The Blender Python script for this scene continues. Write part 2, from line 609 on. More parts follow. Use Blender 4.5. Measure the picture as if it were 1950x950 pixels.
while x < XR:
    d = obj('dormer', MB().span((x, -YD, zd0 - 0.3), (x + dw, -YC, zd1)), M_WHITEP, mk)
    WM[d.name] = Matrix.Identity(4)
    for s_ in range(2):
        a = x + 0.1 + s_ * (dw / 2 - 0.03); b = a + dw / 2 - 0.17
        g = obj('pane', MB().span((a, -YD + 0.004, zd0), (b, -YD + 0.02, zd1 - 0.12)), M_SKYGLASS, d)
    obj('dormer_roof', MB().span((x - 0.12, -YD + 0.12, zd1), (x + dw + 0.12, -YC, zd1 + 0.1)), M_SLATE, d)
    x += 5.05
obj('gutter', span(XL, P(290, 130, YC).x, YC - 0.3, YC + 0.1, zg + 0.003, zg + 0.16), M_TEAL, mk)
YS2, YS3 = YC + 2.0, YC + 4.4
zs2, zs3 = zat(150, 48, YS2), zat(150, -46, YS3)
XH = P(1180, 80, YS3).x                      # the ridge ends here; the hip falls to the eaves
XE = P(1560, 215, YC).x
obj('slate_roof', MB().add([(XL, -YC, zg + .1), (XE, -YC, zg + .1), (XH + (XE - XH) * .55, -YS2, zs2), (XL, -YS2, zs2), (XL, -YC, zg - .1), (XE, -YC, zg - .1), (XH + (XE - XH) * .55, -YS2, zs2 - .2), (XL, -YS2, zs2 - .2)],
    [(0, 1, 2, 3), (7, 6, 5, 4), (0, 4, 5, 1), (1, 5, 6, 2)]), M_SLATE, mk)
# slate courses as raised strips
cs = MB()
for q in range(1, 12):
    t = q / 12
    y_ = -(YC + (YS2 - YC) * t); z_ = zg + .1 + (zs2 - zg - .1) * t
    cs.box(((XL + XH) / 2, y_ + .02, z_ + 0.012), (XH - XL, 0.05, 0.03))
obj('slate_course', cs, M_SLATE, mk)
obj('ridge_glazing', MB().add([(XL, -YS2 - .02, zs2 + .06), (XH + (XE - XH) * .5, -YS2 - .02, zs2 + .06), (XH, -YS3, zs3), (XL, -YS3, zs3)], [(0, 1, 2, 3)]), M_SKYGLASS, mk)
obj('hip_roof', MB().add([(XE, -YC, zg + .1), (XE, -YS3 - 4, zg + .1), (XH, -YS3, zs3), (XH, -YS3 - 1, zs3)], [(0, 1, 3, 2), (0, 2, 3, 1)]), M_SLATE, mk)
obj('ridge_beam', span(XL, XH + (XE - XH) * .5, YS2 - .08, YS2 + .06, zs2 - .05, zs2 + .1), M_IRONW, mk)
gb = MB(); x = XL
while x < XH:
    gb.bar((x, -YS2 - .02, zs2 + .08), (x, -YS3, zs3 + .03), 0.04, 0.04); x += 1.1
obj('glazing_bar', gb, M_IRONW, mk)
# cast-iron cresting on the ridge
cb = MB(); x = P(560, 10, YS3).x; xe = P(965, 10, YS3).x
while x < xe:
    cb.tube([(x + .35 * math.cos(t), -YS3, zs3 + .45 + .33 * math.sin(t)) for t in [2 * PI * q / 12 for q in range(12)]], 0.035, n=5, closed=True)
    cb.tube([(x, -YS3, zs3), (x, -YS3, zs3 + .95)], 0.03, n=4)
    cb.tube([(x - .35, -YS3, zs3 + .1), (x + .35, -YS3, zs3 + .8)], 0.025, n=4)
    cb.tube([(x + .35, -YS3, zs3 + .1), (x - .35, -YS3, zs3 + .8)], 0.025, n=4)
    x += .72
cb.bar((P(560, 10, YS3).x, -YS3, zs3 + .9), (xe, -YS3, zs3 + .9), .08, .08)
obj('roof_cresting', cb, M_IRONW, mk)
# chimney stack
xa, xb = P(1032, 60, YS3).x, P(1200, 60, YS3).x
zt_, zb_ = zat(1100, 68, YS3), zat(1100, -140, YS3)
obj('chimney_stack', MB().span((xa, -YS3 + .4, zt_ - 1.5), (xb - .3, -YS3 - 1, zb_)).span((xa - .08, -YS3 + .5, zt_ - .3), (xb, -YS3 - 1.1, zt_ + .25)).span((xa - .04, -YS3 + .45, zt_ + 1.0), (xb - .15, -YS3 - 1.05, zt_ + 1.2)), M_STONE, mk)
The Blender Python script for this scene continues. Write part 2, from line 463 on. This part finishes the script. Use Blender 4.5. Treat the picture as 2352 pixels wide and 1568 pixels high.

════════

● Exercise task
Retype the listing. Match it exactly.

● Exercise response
The Blender Python script for this scene continues. Write part 2, from line 609 on. More parts follow. Use Blender 4.5. Measure the picture as if it were 1950x950 pixels.
while x < XR:
    d = obj('dormer', MB().span((x, -YD, zd0 - 0.3), (x + dw, -YC, zd1)), M_WHITEP, mk)
    WM[d.name] = Matrix.Identity(4)
    for s_ in range(2):
        a = x + 0.1 + s_ * (dw / 2 - 0.03); b = a + dw / 2 - 0.17
        g = obj('pane', MB().span((a, -YD + 0.004, zd0), (b, -YD + 0.02, zd1 - 0.12)), M_SKYGLASS, d)
    obj('dormer_roof', MB().span((x - 0.12, -YD + 0.12, zd1), (x + dw + 0.12, -YC, zd1 + 0.1)), M_SLATE, d)
    x += 5.05
obj('gutter', span(XL, P(290, 130, YC).x, YC - 0.3, YC + 0.1, zg + 0.003, zg + 0.16), M_TEAL, mk)
YS2, YS3 = YC + 2.0, YC + 4.4
zs2, zs3 = zat(150, 48, YS2), zat(150, -46, YS3)
XH = P(1180, 80, YS3).x                      # the ridge ends here; the hip falls to the eaves
XE = P(1560, 215, YC).x
obj('slate_roof', MB().add([(XL, -YC, zg + .1), (XE, -YC, zg + .1), (XH + (XE - XH) * .55, -YS2, zs2), (XL, -YS2, zs2), (XL, -YC, zg - .1), (XE, -YC, zg - .1), (XH + (XE - XH) * .55, -YS2, zs2 - .2), (XL, -YS2, zs2 - .2)],
    [(0, 1, 2, 3), (7, 6, 5, 4), (0, 4, 5, 1), (1, 5, 6, 2)]), M_SLATE, mk)
# slate courses as raised strips
cs = MB()
for q in range(1, 12):
    t = q / 12
    y_ = -(YC + (YS2 - YC) * t); z_ = zg + .1 + (zs2 - zg - .1) * t
    cs.box(((XL + XH) / 2, y_ + .02, z_ + 0.012), (XH - XL, 0.05, 0.03))
obj('slate_course', cs, M_SLATE, mk)
obj('ridge_glazing', MB().add([(XL, -YS2 - .02, zs2 + .06), (XH + (XE - XH) * .5, -YS2 - .02, zs2 + .06), (XH, -YS3, zs3), (XL, -YS3, zs3)], [(0, 1, 2, 3)]), M_SKYGLASS, mk)
obj('hip_roof', MB().add([(XE, -YC, zg + .1), (XE, -YS3 - 4, zg + .1), (XH, -YS3, zs3), (XH, -YS3 - 1, zs3)], [(0, 1, 3, 2), (0, 2, 3, 1)]), M_SLATE, mk)
obj('ridge_beam', span(XL, XH + (XE - XH) * .5, YS2 - .08, YS2 + .06, zs2 - .05, zs2 + .1), M_IRONW, mk)
gb = MB(); x = XL
while x < XH:
    gb.bar((x, -YS2 - .02, zs2 + .08), (x, -YS3, zs3 + .03), 0.04, 0.04); x += 1.1
obj('glazing_bar', gb, M_IRONW, mk)
# cast-iron cresting on the ridge
cb = MB(); x = P(560, 10, YS3).x; xe = P(965, 10, YS3).x
while x < xe:
    cb.tube([(x + .35 * math.cos(t), -YS3, zs3 + .45 + .33 * math.sin(t)) for t in [2 * PI * q / 12 for q in range(12)]], 0.035, n=5, closed=True)
    cb.tube([(x, -YS3, zs3), (x, -YS3, zs3 + .95)], 0.03, n=4)
    cb.tube([(x - .35, -YS3, zs3 + .1), (x + .35, -YS3, zs3 + .8)], 0.025, n=4)
    cb.tube([(x + .35, -YS3, zs3 + .1), (x - .35, -YS3, zs3 + .8)], 0.025, n=4)
    x += .72
cb.bar((P(560, 10, YS3).x, -YS3, zs3 + .9), (xe, -YS3, zs3 + .9), .08, .08)
obj('roof_cresting', cb, M_IRONW, mk)
# chimney stack
xa, xb = P(1032, 60, YS3).x, P(1200, 60, YS3).x
zt_, zb_ = zat(1100, 68, YS3), zat(1100, -140, YS3)
obj('chimney_stack', MB().span((xa, -YS3 + .4, zt_ - 1.5), (xb - .3, -YS3 - 1, zb_)).span((xa - .08, -YS3 + .5, zt_ - .3), (xb, -YS3 - 1.1, zt_ + .25)).span((xa - .04, -YS3 + .45, zt_ + 1.0), (xb - .15, -YS3 - 1.05, zt_ + 1.2)), M_STONE, mk)
The Blender Python script for this scene continues. Write part 2, from line 463 on. This part finishes the script. Use Blender 4.5. Treat the picture as 2352 pixels wide and 1568 pixels high.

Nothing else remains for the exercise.